In this way, readers witness everyday life on the plantation, Empty. There is a lot of sorrow, even beyond the Black community’s experience of slavery: “The house itself was built on top of bones. She could hear them rattling every once in a while because the shacks, too, were essentially tombstones for the land’s First People, often unengraved.”

And enslaved lives are afforded a complexity that reminds readers that there was not just one way to experience this institution: “Everywhere a girl existed, there was someone telling her that she was her own fault and leading a ritual to punish her for something she never did. It hadn’t always been this way. Blood memory confirmed this and women were the bearers of the blood.” But, did I say that it’s a love story? It’s beautiful.

Earlier this year, Rebecca recommended Natasha Trethewey’s Native Guard (2006) which feels like what Andrea Stuart might have written if she was a poet.
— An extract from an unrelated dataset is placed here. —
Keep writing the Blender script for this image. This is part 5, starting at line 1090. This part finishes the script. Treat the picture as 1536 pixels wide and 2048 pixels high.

This is very much a family story but, within that framework, there are so many historical elements and events that a few dozen pages feel saturated with the past.

Even when it comes to the cover—pulled from a diary page, which was reproduced in Thank God My regiment’s an African One: The Civil War Diary of Colonel Nathan W. Daniels—we have the past beneath the title of the poet’s collection.

You can’t separate past and memory (familial, personal, national) from what’s unfolding in the present, including the attempt to unravel and embrace what’s come before.

In “Southern History”, for instance:

“History, the teacher said, of the old South—
a true account of how things were back then.
On screen a slave stood big as life: big mouth,

bucked eyes, our textbook’s grinning proof—a lie
my teacher guarded. Silent, so did I.”

When I began this project at the beginning of the year, I wondered how readily available 32 books on this subject would be, what kind of an impact they would have on the nature of my stacks. As with my climate crisis reading list, there are so many interesting authors and works on this subject that this project seems poised to continue.

Any new recommendations for me and other readers following along?